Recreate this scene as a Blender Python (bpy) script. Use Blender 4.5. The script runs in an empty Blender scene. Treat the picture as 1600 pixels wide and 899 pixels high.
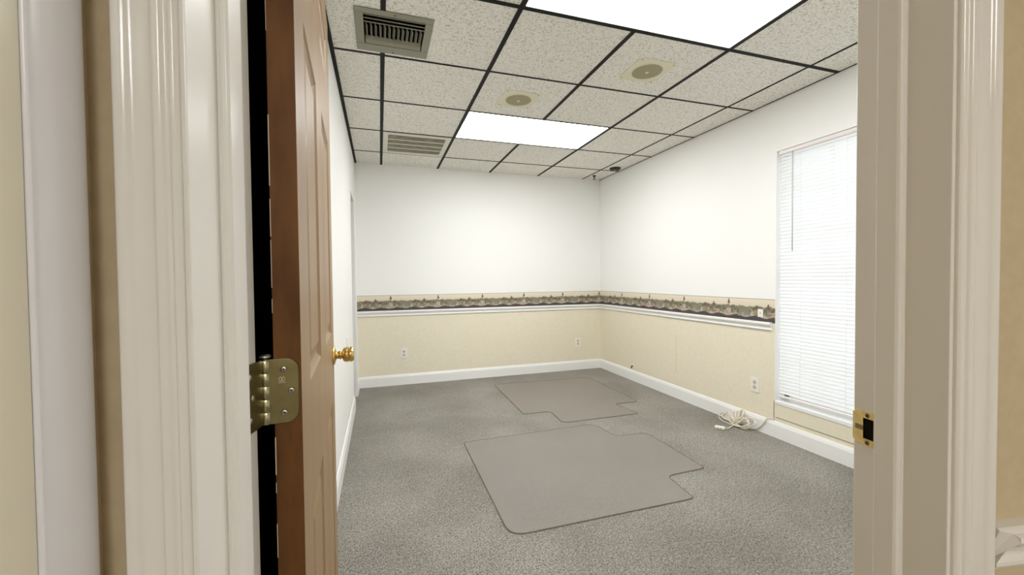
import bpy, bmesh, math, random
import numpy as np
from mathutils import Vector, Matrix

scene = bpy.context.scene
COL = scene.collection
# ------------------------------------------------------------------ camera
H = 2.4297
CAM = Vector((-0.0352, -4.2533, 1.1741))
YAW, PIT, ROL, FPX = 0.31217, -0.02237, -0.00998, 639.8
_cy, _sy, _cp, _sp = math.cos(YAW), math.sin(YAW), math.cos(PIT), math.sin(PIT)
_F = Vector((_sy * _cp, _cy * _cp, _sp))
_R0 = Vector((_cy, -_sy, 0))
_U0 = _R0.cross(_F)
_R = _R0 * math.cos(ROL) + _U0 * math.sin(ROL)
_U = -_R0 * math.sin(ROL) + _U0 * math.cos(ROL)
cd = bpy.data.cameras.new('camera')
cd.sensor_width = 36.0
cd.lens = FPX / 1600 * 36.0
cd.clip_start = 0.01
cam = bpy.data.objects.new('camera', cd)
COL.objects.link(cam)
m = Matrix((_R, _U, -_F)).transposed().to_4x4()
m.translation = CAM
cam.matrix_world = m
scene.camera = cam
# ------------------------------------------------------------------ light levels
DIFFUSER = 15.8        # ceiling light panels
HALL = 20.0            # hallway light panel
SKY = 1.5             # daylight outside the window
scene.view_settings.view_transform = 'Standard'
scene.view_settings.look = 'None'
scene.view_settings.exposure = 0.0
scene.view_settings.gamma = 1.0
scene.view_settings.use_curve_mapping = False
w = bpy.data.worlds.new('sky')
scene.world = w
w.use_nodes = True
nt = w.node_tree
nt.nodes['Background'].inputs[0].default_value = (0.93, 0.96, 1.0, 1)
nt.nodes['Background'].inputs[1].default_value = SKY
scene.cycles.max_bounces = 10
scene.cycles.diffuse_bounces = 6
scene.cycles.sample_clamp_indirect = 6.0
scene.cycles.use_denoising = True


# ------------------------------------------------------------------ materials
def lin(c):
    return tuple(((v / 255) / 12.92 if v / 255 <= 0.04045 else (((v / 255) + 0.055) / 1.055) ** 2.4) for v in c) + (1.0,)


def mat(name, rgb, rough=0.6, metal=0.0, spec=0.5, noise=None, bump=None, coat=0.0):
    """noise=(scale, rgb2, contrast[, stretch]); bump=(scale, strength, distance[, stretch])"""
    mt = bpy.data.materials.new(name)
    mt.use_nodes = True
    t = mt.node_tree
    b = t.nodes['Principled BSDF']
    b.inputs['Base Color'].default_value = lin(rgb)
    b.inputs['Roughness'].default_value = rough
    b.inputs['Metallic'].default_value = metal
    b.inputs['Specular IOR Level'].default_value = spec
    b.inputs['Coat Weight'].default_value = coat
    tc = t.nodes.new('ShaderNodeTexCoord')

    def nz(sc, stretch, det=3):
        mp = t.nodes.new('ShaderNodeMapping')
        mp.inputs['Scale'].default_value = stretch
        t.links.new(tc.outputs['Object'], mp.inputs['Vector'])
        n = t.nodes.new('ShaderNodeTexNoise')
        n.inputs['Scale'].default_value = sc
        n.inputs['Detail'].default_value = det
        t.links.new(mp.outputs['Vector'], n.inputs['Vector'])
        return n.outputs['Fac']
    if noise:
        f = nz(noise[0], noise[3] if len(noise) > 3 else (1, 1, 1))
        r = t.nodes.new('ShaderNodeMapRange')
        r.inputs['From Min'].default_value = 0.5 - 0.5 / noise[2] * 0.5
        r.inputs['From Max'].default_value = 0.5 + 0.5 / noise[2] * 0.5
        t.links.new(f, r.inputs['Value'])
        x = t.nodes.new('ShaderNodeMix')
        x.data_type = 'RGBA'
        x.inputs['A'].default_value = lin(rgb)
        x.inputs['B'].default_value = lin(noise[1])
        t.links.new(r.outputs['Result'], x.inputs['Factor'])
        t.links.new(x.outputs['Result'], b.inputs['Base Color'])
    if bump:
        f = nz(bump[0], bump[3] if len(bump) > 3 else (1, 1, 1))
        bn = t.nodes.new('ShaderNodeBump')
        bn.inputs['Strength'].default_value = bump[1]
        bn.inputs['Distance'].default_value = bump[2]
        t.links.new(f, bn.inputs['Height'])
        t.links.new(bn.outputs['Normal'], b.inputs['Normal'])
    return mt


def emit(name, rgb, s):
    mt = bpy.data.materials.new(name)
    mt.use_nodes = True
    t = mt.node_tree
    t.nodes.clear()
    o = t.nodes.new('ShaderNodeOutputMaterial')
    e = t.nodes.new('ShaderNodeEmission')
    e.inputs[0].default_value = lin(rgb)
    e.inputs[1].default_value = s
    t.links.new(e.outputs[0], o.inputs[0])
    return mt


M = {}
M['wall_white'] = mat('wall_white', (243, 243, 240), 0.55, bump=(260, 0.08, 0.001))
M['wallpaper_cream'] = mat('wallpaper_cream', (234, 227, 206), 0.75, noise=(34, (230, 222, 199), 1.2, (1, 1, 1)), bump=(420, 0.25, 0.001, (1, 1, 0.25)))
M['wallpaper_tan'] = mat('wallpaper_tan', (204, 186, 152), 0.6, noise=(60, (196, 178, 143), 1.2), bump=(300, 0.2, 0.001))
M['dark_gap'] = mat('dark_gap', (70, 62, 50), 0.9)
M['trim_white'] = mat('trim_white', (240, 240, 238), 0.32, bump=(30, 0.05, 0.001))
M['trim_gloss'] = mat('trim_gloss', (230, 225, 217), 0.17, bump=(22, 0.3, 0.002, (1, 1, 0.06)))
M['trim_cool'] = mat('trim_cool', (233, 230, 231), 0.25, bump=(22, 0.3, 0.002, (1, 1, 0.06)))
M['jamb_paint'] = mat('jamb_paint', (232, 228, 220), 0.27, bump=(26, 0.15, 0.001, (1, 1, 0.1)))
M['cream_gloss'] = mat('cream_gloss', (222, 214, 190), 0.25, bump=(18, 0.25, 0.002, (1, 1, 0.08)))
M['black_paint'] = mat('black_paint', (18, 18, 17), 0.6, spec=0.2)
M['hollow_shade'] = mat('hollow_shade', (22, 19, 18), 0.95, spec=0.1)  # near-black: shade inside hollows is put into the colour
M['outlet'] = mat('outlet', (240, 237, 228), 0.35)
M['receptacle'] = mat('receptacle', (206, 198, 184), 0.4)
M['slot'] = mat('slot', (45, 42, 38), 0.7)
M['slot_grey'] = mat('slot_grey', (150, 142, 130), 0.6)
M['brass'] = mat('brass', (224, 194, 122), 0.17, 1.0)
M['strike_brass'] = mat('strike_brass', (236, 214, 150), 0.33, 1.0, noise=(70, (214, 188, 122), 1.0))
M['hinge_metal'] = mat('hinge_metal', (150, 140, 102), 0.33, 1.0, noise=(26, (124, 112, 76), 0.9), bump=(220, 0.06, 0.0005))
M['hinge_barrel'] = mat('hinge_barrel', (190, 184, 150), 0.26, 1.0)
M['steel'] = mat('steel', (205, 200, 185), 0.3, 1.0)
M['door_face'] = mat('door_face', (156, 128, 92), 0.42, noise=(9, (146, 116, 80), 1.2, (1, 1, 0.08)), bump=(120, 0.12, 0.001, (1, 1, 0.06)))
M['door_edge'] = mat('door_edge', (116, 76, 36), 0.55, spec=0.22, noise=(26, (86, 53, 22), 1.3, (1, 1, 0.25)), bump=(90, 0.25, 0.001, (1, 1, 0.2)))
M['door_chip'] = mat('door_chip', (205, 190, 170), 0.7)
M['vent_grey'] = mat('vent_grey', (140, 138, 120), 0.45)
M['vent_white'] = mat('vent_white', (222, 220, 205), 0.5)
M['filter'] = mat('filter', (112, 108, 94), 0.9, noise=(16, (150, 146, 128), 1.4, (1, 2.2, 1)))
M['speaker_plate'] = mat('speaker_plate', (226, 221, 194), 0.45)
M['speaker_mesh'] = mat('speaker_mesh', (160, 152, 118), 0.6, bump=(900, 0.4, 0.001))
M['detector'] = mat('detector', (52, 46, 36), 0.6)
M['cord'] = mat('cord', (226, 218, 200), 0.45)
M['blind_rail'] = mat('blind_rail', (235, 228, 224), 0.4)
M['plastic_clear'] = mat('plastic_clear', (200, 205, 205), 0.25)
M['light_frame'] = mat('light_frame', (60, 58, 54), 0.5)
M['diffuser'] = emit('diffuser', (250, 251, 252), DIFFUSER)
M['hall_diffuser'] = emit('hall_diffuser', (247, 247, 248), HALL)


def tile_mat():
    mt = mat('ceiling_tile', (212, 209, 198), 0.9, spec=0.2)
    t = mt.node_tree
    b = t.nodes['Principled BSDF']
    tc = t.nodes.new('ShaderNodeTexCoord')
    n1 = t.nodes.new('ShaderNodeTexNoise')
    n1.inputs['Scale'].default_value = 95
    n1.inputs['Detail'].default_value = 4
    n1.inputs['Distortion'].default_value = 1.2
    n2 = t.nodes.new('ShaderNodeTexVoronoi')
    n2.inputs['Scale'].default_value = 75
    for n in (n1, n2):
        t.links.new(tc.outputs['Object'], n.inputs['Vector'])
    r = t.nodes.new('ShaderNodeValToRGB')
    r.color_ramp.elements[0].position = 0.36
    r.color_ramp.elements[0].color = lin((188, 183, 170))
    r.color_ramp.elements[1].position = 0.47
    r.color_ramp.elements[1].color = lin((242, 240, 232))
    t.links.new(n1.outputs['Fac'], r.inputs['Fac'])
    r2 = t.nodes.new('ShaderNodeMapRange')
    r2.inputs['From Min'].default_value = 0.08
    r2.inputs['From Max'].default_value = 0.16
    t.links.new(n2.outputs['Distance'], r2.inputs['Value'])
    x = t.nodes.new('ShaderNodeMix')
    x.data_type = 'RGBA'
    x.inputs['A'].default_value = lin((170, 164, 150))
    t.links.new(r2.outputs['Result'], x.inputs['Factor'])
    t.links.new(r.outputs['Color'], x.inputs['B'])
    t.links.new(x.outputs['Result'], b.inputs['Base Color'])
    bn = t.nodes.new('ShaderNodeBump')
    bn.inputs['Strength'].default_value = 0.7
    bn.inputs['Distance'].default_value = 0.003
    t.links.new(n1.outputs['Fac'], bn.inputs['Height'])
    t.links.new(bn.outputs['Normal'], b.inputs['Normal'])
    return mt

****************

[WHAT YOU SHOULD DO] Exactly as they appear, print the lines of the listing above from its first line through the line that contains "from mathutils import Vector, Matrix", minus the pictures.

[FULL ANSWER]
Recreate this scene as a Blender Python (bpy) script. Use Blender 4.5. The script runs in an empty Blender scene. Treat the picture as 1600 pixels wide and 899 pixels high.
import bpy, bmesh, math, random
import numpy as np
from mathutils import Vector, Matrix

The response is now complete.